The Twelver Critique
The Twelver critique, set out in Ali Azhar Arastu’s booklet examining the Ismaili imams and the Bohras, advances two linked observations. First, al-Qadi al-Nu’man served four Fatimid imam-caliphs, al-Mahdi, al-Qa’im, al-Mansur, and al-Mu’izz, across roughly fifty years, yet Da’a’im records no sayings transmitted from those living imams; the traditions it reports effectively halt at Imam Ja’far al-Sadiq and the earlier imams. From this the critique draws the claim that the Fatimid imams contributed no fresh juristic knowledge of their own, which it presents as inconsistent with the elevated status the Ismaili tradition assigns them. Second, the critique notes that Da’a’im gives no isnad, the documented chains of transmitters on which Twelver hadith criticism depends to test a report’s authenticity. Without such chains, the argument runs, the reliability of the collection cannot be verified by the ordinary tools of hadith scholarship. The critique frames these as questions about epistemology and method rather than about al-Nu’man’s personal learning, which it does not dispute.

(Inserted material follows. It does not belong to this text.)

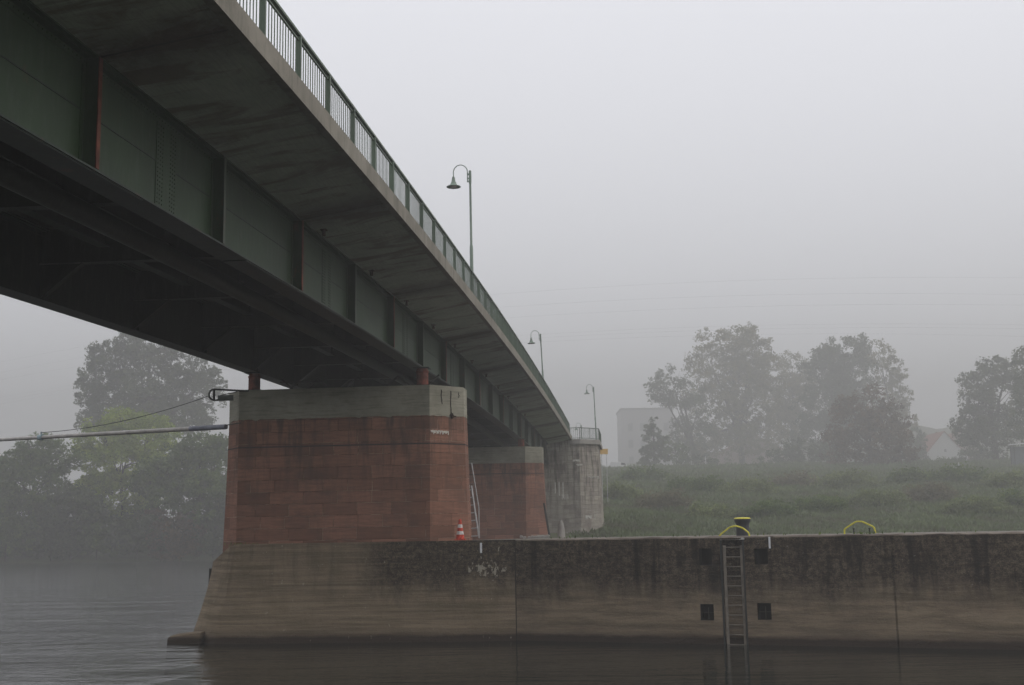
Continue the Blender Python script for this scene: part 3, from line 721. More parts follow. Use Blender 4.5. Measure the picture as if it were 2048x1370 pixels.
lamp(lbase(80.3), 16.75-(zb(80.3)+dk), R_(-2.2), 'second street lamp with bell shade, midway along the bridge')
lamp(P(-3.42, TA+.9, 11.82), 4.85, R_(-1.6), 'third street lamp, standing at the corner of the abutment balcony')
lamp(at(1164, 905, 150) , 3.4, 0, 'faintest far street lamp, low behind the balcony railing')

# ------------------------------------------------------------------ things on the lock wall
STEEL = simple('alu_rungs', (.36, .36, .36), .5, .25, 8, .3)
LAD = simple('ladder_weathered', (.17, .145, .115), .6, .35, 3, .4)
ld = thing('wall_ladder', W((lu0+lu1)/2, 0, 0), 'grey steel ladder with eleven rungs fixed in the slot of the lock wall', 'ladder')
ua, ub = wall_u(1449, 1180)+.03, wall_u(1485, 1180)+.01
zt_ = wall_z(1460, 1091)
for u in (ua, ub):
    g = MB(); g.bar(W(u, -.08, -.5), W(u, -.08, zt_), .095, .05); g.build('rail', LAD, ld)
for k in range(13):
    z = zt_-.06 - k*.302
    if z < -.3: break
    g = MB(); g.tube([W(ua, -.08, z), W(ub, -.08, z)], .017, 8); g.build('rung', LAD, ld, smooth=True)
g = MB(); g.bar(W(lu0-.02, -.04, ZT-.075), W(lu1+.02, -.04, ZT-.075), .06, .07)
g.build('lintel', simple('pale_lintel', (.5, .48, .46), .8, .3), lw)
for s_ in (lu0+.03, lu1-.03):
    g = MB(); g.bar(W(s_, -.02, -.5), W(s_, -.02, ZT-.12), .05, .05); g.build('slot_edge', pm, lw)
# bollard
bu = wall_u(1471, 1070)+.02; bq = W(bu, -1.05, ZT)
bl = thing('mooring_bollard', bq, 'black mooring bollard with yellow cap behind the ladder top', 'bollard')
BLK = simple('black_iron', (.022, .024, .03), .5, .3, 5, .5); YEL = simple('yellow_paint', (.66, .60, .05), .45, .15, 9, .4)
g = MB(); g.lathe([(.235, 0), (.215, .02), (.208, .33), (.212, .38), (.245, .45), (.262, .49), (.264, .545), (.25, .555)], bq, 28); g.build('shaft', BLK, bl, smooth=True)
g = MB(); g.lathe([(.266, .55), (.264, .57), (.235, .59), (.15, .60), (0, .603)], bq, 28); g.build('cap', YEL, bl, smooth=True)
# yellow grab arches
def arch(pts, nback, label):
    c = W(wall_u(pts[0][0], 1070), -nback, ZT); g = MB(); out = []
    for (x, y) in pts:
        d = ray(x, y); k = (WN.dot(P0) - nback) / WN.dot(d); out.append(Vector((0, 0, H)) + d*k)
    # round the corners
    sm = [out[0]]
    for i in range(1, len(out)-1):
        for f_ in (.7, .9): sm.append(out[i-1].lerp(out[i], f_)) if i else None
        sm.append(out[i].lerp((out[i-1]+out[i+1])/2, .12))
        for f_ in (.1, .3): sm.append(out[i].lerp(out[i+1], f_))
    sm.append(out[-1])
    g.tube(sm, .026, 8); o = g.build('grab_handle', YEL, smooth=True, merge=False); tag(o, label, 'handle', 'yellow grab handles on the lock wall')
arch([(1436, 1076), (1442, 1068), (1460, 1054), (1472, 1052), (1485, 1056), (1497, 1065), (1500, 1076)], .25, 'yellow tube handle arching in front of the yellow capped bollard')
arch([(1689, 1068), (1689, 1058), (1712, 1043), (1724, 1043), (1748, 1054), (1751, 1066)], .3, 'yellow tube handle standing alone on the wall right of the bollard')
for x in (1704, 1736):
    g = MB(); c = W(wall_u(x, 1062), -.45, ZT); g.tube([c, c + ZZ*.16], .022, 8); g.tube([c + ZZ*.16, c + ZZ*.19], .034, 8)
    tag(g.build('anchor_bolt', pm), 'short dark anchor bolt standing under the lone yellow handle', 'bolt', 'anchor bolts under the lone yellow handle')
WHT = simple('white_paint', (.75, .76, .78), .7, .12)
g = MB(); u = wall_u(1539, 1080); g.box(W(u, .014, ZT-.21), WD*.03, WN*.004, ZZ*.18); g.build('white_mark', WHT, lw)
q = Fp(-1.18, .045, 3.1); g = MB(); g.box(q, LT*.035, BD*.004, ZZ*.17); g.build('white_mark', WHT, ft)
M = 260; U = np.concatenate([rng.uniform(.5, 40, 120), rng.normal(21, .5, 40), rng.normal(11.6, .25, 40)]); pts_ = [W(u_, rng.uniform(-.5, .0), ZT+.01) for u_ in U]
pts_ += [Fp(rng.uniform(-10.3, -9.2), rng.uniform(-.9, -.05), ZT-.1*rng.random()) for _ in range(60)]
cen = np.array([tuple(q_) for q_ in pts_]); M = len(cen); sz = rng.uniform(.025, .075, M)
a = rng.normal(size=(M, 3))*np.array([.5, .5, 1]); a[:, 2] = np.abs(a[:, 2])+.5; a /= np.linalg.norm(a, axis=1)[:, None]; b = np.cross(a, rng.normal(size=(M, 3))); b /= np.linalg.norm(b, axis=1)[:, None]
a *= sz[:, None]; b *= sz[:, None]*.35; cen = cen + a*.7
WEEDS = (np.stack([cen-a, cen+b, cen+a, cen-b], 1).reshape(-1, 3), rng.random(M))
# traffic cone
cq = at(920.5, 1081, 43.9); cq.z = ZT
cn = thing('traffic_cone', cq, 'red and white striped traffic cone beside the nearest pier', 'traffic cone')
RED = simple('cone_red', (.46, .055, .032), .7, .4, 14); CW = simple('cone_white', (.56, .55, .53), .6, .25, 14)
g = MB(); g.box(cq + ZZ*.025, Vector((.2, 0, 0)), Vector((0, .2, 0)), ZZ*.02); g.build('base', RED, cn, bevel=.01)
def cr(z): return .155 - (z-.04)*.155
bands = [(.04, .20, RED), (.20, .32, CW), (.32, .44, RED), (.44, .56, CW), (.56, .74, RED)]
for (z0, z1, m_) in bands:
    g = MB(); pr = [(cr(z0), z0), (cr(z1), z1)]
    if z1 > .7: pr.append((0, z1+.01))
    g.lathe(pr, cq, 20); g.build('stripe', m_, cn, smooth=True)
# leaning aluminium ladder, handrail pole, dark post, small sign beside the pier
D_ = 45.3
lb = thing('leaning_ladder', at(948, 1076, D_), 'light aluminium ladder leaning beside the nearest pier, behind the cone', 'ladder')
rb_, rt_ = at(958, 1076, D_), at(943, 972, D_+.9); lb_, lt_ = at(938, 1077, D_), at(923, 975, D_+.9)
for a, b in ((rb_, rt_), (lb_, lt_)):
    g = MB(); g.bar(a, b, .05, .06); g.build('rail', STEEL, lb)
for k in range(7):
    f_ = .04 + k*.148; g = MB(); g.tube([lb_.lerp(lt_, f_), rb_.lerp(rt_, f_)], .022, 8); g.build('rung', STEEL, lb)
g = MB(); g.tube([at(958.5, 1076, D_-.1), at(957.5, 1015, D_-.1), at(943, 926, D_+.3)], .022, 8)
tag(g.build('handrail_pole', STEEL, smooth=True), 'thin bent handrail pole rising above the leaning ladder', 'handrail')
g = MB(); g.bar(at(934, 1077, D_-.5), at(930, 1021, D_-.5), .13, .08); g.bar(at(930, 1037, D_-.5), at(921, 1038, D_-.5), .05, .05)
tag(g.build('wooden_post', simple('dark_wood', (.035, .028, .022), .9)), 'dark timber post between the cone and the leaning ladder', 'post')
sg = thing('notice_sign', at(932, 976, 46.6), 'small white and green notice plate half hidden behind the nearest pier', 'sign')
c = at(931, 973, 46.6); g = MB(); g.box(c, Vector((.17, 0, 0)), Vector((0, .01, 0)), ZZ*.055); g.build('white_panel', WHT, sg)
c = at(931, 978.5, 46.6); g = MB(); g.box(c, Vector((.17, 0, 0)), Vector((0, .01, 0)), ZZ*.042); g.build('green_panel', simple('sign_green', (.12, .4, .06), .5), sg)
g = MB(); g.tube([at(926, 1076, 46.65), at(926, 970, 46.65)], .02, 8); g.build('post', STEEL, sg)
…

The Ismaili-Tayyibi Response
The Ismaili-Tayyibi tradition presents Da’a’im’s authority in its own terms. In this account the book was not a private compilation but a state code prepared under the direct supervision of Imam al-Mu’izz li-Din Allah, who is held to have reviewed and authorized its contents; the imam’s sanction, on this view, supplies the authority that an isnad supplies elsewhere, because the living imam is himself the guarantor of right teaching. Ismaili epistemology rests on the principle of ta’lim, the authoritative instruction of the rightful imam of the age, rather than on the reconstruction of a transmission chain from the past. Because the imam’s knowledge is regarded as continuous and infused (the doctrine of ta’yid, divine support), a saying validated by him needs no external chain to certify it. The tradition further holds that al-Nu’man deliberately selected traditions accepted across the whole household of the Prophet rather than narrowly partisan reports, so as to build the law on a broad and shared foundation. The Quranic command to obey God, the Messenger, and ‘those vested with authority among you’ (4:59) is read as the warrant for this imam-centered method.
Scholarly Assessment
Mainstream academic historians treat Da’a’im as a deliberately constructed instrument of Fatimid statecraft rather than a hadith collection of the conventional type. Ismail Poonawala, the leading cataloguer of Ismaili literature, and Farhad Daftary, the field’s principal historian, describe it as the official code of an actually governing imamate, composed to standardize law across the empire, and they note that its omission of isnad reflects a coherent Ismaili theory of authority centered on the living imam rather than any failure of scholarship; on this reading its method differs from, but is not inferior to, isnad-based works. Scholars including Wilferd Madelung and Heinz Halm have likewise studied al-Nu’man as a careful jurist and historian whose voluminous writings shaped Fatimid institutions. Academics are clear that the underlying disagreement is a theological one about the basis of religious authority, which historical method can describe but cannot adjudicate; whether imam-sanction or documented isnad yields more reliable law is treated as a contested confessional question, not a settled finding.